Give back exactly the lines from the start of the listing to the line containing "b.build('antenna',M['mast'],t)", inclusive, and nothing beyond them.

== Collected material ==
>>>>

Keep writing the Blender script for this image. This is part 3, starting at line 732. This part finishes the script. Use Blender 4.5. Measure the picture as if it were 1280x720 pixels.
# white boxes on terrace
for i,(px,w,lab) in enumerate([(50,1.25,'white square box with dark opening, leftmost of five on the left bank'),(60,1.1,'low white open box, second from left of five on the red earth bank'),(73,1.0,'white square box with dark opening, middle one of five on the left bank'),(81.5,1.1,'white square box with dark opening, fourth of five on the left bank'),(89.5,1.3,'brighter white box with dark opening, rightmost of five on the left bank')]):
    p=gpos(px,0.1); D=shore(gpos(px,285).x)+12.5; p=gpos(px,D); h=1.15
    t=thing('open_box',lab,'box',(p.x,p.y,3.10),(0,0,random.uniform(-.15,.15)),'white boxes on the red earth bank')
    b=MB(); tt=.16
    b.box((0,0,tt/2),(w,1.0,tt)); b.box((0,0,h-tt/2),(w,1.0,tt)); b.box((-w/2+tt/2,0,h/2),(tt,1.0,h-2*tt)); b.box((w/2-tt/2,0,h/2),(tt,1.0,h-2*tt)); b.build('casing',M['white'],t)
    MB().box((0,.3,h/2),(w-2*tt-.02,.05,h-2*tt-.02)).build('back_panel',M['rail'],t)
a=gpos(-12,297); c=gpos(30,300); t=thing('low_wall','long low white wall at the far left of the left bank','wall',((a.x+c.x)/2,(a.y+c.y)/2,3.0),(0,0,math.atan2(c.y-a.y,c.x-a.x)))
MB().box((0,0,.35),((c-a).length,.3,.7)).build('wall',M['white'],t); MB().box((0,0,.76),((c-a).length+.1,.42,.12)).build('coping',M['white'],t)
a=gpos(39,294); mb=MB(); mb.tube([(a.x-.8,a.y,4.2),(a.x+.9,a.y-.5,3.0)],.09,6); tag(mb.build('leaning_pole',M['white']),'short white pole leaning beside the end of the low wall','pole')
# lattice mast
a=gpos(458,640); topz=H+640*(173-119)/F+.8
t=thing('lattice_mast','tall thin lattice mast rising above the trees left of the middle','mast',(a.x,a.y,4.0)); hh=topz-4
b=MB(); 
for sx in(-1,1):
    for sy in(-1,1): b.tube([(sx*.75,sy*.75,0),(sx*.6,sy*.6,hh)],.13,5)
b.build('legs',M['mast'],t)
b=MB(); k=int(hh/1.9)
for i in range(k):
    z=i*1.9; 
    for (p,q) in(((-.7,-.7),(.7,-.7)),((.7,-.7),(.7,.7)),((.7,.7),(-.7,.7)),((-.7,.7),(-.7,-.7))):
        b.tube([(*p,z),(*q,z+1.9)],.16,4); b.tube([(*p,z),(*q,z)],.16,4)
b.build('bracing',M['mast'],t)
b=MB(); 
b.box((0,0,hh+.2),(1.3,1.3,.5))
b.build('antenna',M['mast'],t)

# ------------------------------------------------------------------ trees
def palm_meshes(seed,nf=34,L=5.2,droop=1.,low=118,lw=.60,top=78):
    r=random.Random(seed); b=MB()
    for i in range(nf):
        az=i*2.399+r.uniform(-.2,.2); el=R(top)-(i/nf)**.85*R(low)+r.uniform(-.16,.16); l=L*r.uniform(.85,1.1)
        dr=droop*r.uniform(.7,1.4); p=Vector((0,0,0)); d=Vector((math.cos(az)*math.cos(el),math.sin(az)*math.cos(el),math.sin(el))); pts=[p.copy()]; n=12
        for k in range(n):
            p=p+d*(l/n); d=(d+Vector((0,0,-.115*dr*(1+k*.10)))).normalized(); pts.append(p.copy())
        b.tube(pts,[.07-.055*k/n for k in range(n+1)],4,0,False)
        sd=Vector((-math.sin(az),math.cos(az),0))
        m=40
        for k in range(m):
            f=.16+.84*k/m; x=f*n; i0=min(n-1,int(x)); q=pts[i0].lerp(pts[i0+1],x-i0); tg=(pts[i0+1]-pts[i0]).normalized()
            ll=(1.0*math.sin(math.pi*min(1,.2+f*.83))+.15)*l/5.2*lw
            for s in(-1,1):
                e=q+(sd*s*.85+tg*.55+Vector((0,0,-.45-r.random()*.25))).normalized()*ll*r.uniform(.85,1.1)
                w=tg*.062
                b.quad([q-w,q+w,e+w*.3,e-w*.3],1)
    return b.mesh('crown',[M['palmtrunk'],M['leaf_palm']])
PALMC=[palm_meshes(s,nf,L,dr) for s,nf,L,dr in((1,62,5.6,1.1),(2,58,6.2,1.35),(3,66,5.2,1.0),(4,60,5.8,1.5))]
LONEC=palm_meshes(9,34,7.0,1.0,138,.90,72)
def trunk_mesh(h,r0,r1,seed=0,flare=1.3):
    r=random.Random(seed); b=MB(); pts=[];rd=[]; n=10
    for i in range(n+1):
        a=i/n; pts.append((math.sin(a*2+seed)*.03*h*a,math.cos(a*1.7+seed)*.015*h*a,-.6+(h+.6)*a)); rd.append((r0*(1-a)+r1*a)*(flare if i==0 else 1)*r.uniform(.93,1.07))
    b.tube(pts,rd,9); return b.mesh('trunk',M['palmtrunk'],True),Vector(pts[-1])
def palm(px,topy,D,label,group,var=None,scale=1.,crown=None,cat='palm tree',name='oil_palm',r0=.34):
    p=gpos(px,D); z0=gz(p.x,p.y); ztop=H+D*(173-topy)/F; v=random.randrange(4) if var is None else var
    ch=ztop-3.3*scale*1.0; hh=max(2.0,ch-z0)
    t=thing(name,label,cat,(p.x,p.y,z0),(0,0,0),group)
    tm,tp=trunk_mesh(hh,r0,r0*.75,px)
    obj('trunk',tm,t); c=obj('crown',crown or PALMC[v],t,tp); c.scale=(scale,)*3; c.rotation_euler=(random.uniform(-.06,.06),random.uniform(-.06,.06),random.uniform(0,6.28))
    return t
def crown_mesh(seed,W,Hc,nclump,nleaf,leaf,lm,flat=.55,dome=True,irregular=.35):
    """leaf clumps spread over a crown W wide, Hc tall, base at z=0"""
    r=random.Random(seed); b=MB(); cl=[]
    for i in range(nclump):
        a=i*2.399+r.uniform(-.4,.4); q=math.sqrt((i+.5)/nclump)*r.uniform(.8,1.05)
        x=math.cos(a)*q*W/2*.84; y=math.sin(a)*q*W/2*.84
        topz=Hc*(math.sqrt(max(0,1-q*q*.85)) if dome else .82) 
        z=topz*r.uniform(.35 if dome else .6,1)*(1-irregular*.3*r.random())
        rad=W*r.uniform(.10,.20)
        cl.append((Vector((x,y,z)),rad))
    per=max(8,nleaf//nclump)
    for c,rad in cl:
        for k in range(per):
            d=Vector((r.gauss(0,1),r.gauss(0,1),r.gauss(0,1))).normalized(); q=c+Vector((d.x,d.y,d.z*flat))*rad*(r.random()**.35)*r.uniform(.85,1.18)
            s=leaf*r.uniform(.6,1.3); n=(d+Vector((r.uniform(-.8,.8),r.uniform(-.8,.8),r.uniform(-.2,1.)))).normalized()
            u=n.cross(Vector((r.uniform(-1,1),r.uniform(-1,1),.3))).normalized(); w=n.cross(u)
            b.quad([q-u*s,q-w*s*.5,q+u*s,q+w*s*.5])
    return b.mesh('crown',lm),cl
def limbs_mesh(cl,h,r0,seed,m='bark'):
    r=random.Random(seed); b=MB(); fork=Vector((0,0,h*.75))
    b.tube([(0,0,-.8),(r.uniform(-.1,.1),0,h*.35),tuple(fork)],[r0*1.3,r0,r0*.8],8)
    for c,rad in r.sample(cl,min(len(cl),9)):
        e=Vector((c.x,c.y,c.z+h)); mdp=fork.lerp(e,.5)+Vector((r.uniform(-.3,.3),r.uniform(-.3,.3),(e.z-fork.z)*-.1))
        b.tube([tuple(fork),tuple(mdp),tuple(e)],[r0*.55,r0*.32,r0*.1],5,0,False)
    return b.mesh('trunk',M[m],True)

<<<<

== Task solution ==
Keep writing the Blender script for this image. This is part 3, starting at line 732. This part finishes the script. Use Blender 4.5. Measure the picture as if it were 1280x720 pixels.
# white boxes on terrace
for i,(px,w,lab) in enumerate([(50,1.25,'white square box with dark opening, leftmost of five on the left bank'),(60,1.1,'low white open box, second from left of five on the red earth bank'),(73,1.0,'white square box with dark opening, middle one of five on the left bank'),(81.5,1.1,'white square box with dark opening, fourth of five on the left bank'),(89.5,1.3,'brighter white box with dark opening, rightmost of five on the left bank')]):
    p=gpos(px,0.1); D=shore(gpos(px,285).x)+12.5; p=gpos(px,D); h=1.15
    t=thing('open_box',lab,'box',(p.x,p.y,3.10),(0,0,random.uniform(-.15,.15)),'white boxes on the red earth bank')
    b=MB(); tt=.16
    b.box((0,0,tt/2),(w,1.0,tt)); b.box((0,0,h-tt/2),(w,1.0,tt)); b.box((-w/2+tt/2,0,h/2),(tt,1.0,h-2*tt)); b.box((w/2-tt/2,0,h/2),(tt,1.0,h-2*tt)); b.build('casing',M['white'],t)
    MB().box((0,.3,h/2),(w-2*tt-.02,.05,h-2*tt-.02)).build('back_panel',M['rail'],t)
a=gpos(-12,297); c=gpos(30,300); t=thing('low_wall','long low white wall at the far left of the left bank','wall',((a.x+c.x)/2,(a.y+c.y)/2,3.0),(0,0,math.atan2(c.y-a.y,c.x-a.x)))
MB().box((0,0,.35),((c-a).length,.3,.7)).build('wall',M['white'],t); MB().box((0,0,.76),((c-a).length+.1,.42,.12)).build('coping',M['white'],t)
a=gpos(39,294); mb=MB(); mb.tube([(a.x-.8,a.y,4.2),(a.x+.9,a.y-.5,3.0)],.09,6); tag(mb.build('leaning_pole',M['white']),'short white pole leaning beside the end of the low wall','pole')
# lattice mast
a=gpos(458,640); topz=H+640*(173-119)/F+.8
t=thing('lattice_mast','tall thin lattice mast rising above the trees left of the middle','mast',(a.x,a.y,4.0)); hh=topz-4
b=MB(); 
for sx in(-1,1):
    for sy in(-1,1): b.tube([(sx*.75,sy*.75,0),(sx*.6,sy*.6,hh)],.13,5)
b.build('legs',M['mast'],t)
b=MB(); k=int(hh/1.9)
for i in range(k):
    z=i*1.9; 
    for (p,q) in(((-.7,-.7),(.7,-.7)),((.7,-.7),(.7,.7)),((.7,.7),(-.7,.7)),((-.7,.7),(-.7,-.7))):
        b.tube([(*p,z),(*q,z+1.9)],.16,4); b.tube([(*p,z),(*q,z)],.16,4)
b.build('bracing',M['mast'],t)
b=MB(); 
b.box((0,0,hh+.2),(1.3,1.3,.5))
b.build('antenna',M['mast'],t)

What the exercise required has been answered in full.